Another big question: Are the suburbs in places like Pennsylvania, Ohio, Wisconsin and other key states different than the ones in Virginia? Sure, Loudon, Prince William and Fairfax have lots of federal government workers, but is the political culture that different? (I’m getting a little irked hearing people dismiss Virginia’s seven most northeastern counties with comments like, “eh, they’re all federal workers.” Democrat Gerry Connolly’s 11th Congressional District, which includes parts of Fairfax and Prince William Counties, has 74,346 federal employees and retirees as of 2014. That’s a lot! But that’s also just 10 percent of the district’s population as a whole.
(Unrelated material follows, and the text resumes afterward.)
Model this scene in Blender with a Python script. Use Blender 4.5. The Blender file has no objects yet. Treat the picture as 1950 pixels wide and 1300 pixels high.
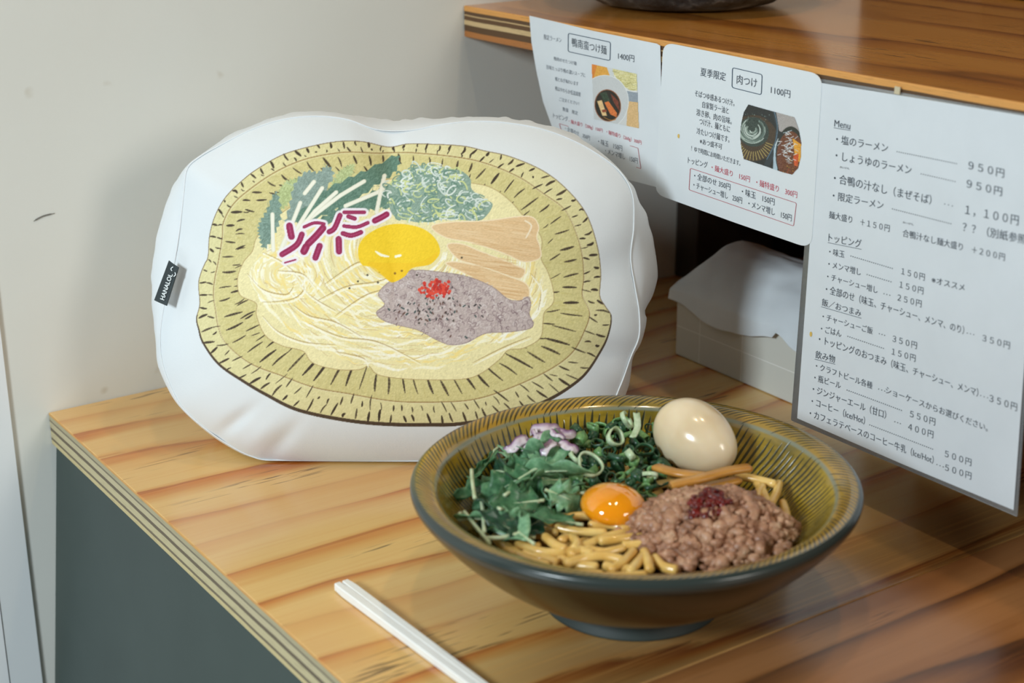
import bpy, bmesh, math, random
import numpy as np
from mathutils import Vector, Matrix
from mathutils import noise as mnoise

SC = bpy.context.scene
COL = SC.collection
PI = math.pi

# ------------------------------------------------------------------ camera
CAM = np.array([-0.3139, -1.0542, 0.4194])
YAW, PITCH, ROLL, FPX = 0.597, 0.3376, -0.0065, 2995.8
_f = np.array([math.sin(YAW) * math.cos(PITCH), math.cos(YAW) * math.cos(PITCH), -math.sin(PITCH)])
_r = np.array([math.cos(YAW), -math.sin(YAW), 0.0])
_u = np.cross(_r, _f)
RIGHT = _r * math.cos(ROLL) + _u * math.sin(ROLL)
UP = -_r * math.sin(ROLL) + _u * math.cos(ROLL)
FWD = _f
cd = bpy.data.cameras.new('camera')
cd.sensor_width = 36.0
cd.lens = FPX * 36.0 / 1950.0
cd.clip_start = 0.01
cd.dof.use_dof = True
cd.dof.focus_distance = 1.01
cd.dof.aperture_fstop = 7.5
cam = bpy.data.objects.new('camera', cd)
COL.objects.link(cam)
mw = Matrix.Identity(4)
for i in range(3):
    mw[i][0], mw[i][1], mw[i][2], mw[i][3] = RIGHT[i], UP[i], -FWD[i], CAM[i]
cam.matrix_world = mw
SC.camera = cam
SC.view_settings.view_transform = 'Standard'
SC.view_settings.look = 'None'
SC.view_settings.exposure = 0.0
SC.view_settings.gamma = 1.0

# ------------------------------------------------------------------ light
wd = bpy.data.worlds.new('room_ambient')
SC.world = wd
wd.use_nodes = True
bg = wd.node_tree.nodes['Background']
bg.inputs[0].default_value = (0.80, 0.90, 1.0, 1)
bg.inputs[1].default_value = 0.035


def lamp(name, kind, loc, target, energy, color, size=0.1, spot=None, blend=0.4):
    l = bpy.data.lights.new(name, kind)
    l.energy = energy
    l.color = color
    if kind == 'AREA':
        l.shape = 'RECTANGLE'
        l.size, l.size_y = size
    else:
        l.shadow_soft_size = size
    if kind == 'SPOT':
        l.spot_size = spot
        l.spot_blend = blend
    o = bpy.data.objects.new(name, l)
    o.location = loc
    d = Vector(target) - Vector(loc)
    o.rotation_euler = d.to_track_quat('-Z', 'Y').to_euler()
    COL.objects.link(o)
    return o


# daylight from a window on the left, behind the viewer
lamp('window_daylight', 'AREA', (-1.46, -0.84, 0.88), (0.2, -0.2, 0.1), 26.5, (0.82, 0.94, 1.0), (0.30, 0.34))
lamp('room_light', 'AREA', (0.75, -2.3, 0.85), (0.15, -0.1, 0.1), 20.5, (1.0, 0.95, 0.87), (0.9, 0.6))
# added fill lamp that brightens the white trim, low on the left
lamp('trim_fill', 'AREA', (-0.75, -0.55, -0.30), (-0.06, 0.0, -0.2), 1.6, (0.86, 0.95, 1.0), (0.3, 0.5))
# ceiling downlights
lamp('downlight', 'SPOT', (0.06, -0.47, 1.75), (0.15, -0.45, 0), 11.5, (1.0, 0.80, 0.54), 0.030, 1.3, 0.5)
lamp('downlight', 'SPOT', (0.50, -0.55, 1.75), (0.33, -0.5, 0), 12.5, (1.0, 0.76, 0.46), 0.030, 1.3, 0.5)


# ------------------------------------------------------------------ helpers
def ray(x, y):
    return (x - 975) / FPX * RIGHT - (y - 650) / FPX * UP + FWD


def hit(x, y, n, p0):
    n = np.asarray(n, float)
    d = ray(x, y)
    t = ((np.asarray(p0, float) - CAM) @ n) / (d @ n)
    return CAM + t * d


def on_z(x, y, z=0.0):
    return hit(x, y, (0, 0, 1), (0, 0, z))


def on_x(x, y, X):
    return hit(x, y, (1, 0, 0), (X, 0, 0))


def on_y(x, y, Y):
    return hit(x, y, (0, 1, 0), (0, Y, 0))


def lin(c):
    c = np.asarray(c, float) / 255.0
    return np.where(c <= 0.04045, c / 12.92, ((c + 0.055) / 1.055) ** 2.4)


def rgba(*c):
    l = lin(c)
    return (float(l[0]), float(l[1]), float(l[2]), 1.0)


def tag(o, label, cat, group=None, kind=None):
    if label:
        o['label'] = label
    if cat:
        o['category'] = cat
    if group:
        o['group'] = group
    if kind:
        o['kind'] = kind
    return o


def structure(o):
    o['kind'] = 'structure'
    return o


def empty(name, loc=(0, 0, 0)):
    o = bpy.data.objects.new(name, None)
    o.location = loc
    o.empty_display_size = 0.02
    COL.objects.link(o)
    return o


def link(name, me, mats=None, parent=None, smooth=True):
    o = bpy.data.objects.new(name, me)
    COL.objects.link(o)
    if mats is not None:
        for m in (mats if isinstance(mats, (list, tuple)) else [mats]):
            me.materials.append(m)
    if smooth and len(me.polygons):
        me.polygons.foreach_set('use_smooth', np.ones(len(me.polygons), bool))
    if parent is not None:
        o.parent = parent
        o.matrix_parent_inverse = Matrix.Translation(-Vector(parent.location))
    return o


def mesh_np(name, V, Q):
    """mesh from an (n,3) array and an (m,k) array of equal sided faces"""
    V = np.ascontiguousarray(V, dtype=np.float32)
    Q = np.ascontiguousarray(Q, dtype=np.int32)
    me = bpy.data.meshes.new(name)
    me.vertices.add(len(V))
    me.vertices.foreach_set('co', V.ravel())
    k = Q.shape[1]
    me.loops.add(Q.size)
    me.loops.foreach_set('vertex_index', Q.ravel())
    me.polygons.add(len(Q))
    me.polygons.foreach_set('loop_start', np.arange(0, Q.size, k, dtype=np.int32))
    me.polygons.foreach_set('loop_total', np.full(len(Q), k, dtype=np.int32))
    me.update(calc_edges=True)
    me.validate()
    return me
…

And in 2010, Connolly survived by less than 1,000 votes.)

If the mood in the suburbs of other states is about the same as it was in Virginia on Tuesday, Republicans are in serious trouble.

Notice that Northam, who few considered to be a particularly exceptional candidate, enjoyed unbelievable Democratic turnout. The Democratic campaign committees and campaigns may not have to worry about funding problems or organizational blunders in 2018. Donald Trump is their get-out-the-vote program.

“You can’t explain what happened without starting with the backdrop that is the long shadow that Donald Trump cast over the election,” Quentin Kidd, a Christopher Newport University political science professor, said. “That explains in my mind probably 300,000 to 325,000 voters that may not have shown up yesterday to vote had it not been by them being energized by the 2016 election.”

That would be about 12 percent of the people who voted Tuesday. As Kidd puts it, “It wasn’t that Republicans didn’t show up, it’s that Democrats showed up in overwhelming numbers.” It is very tough to win when the other side is mobilizing close to 100 percent of their potential voters.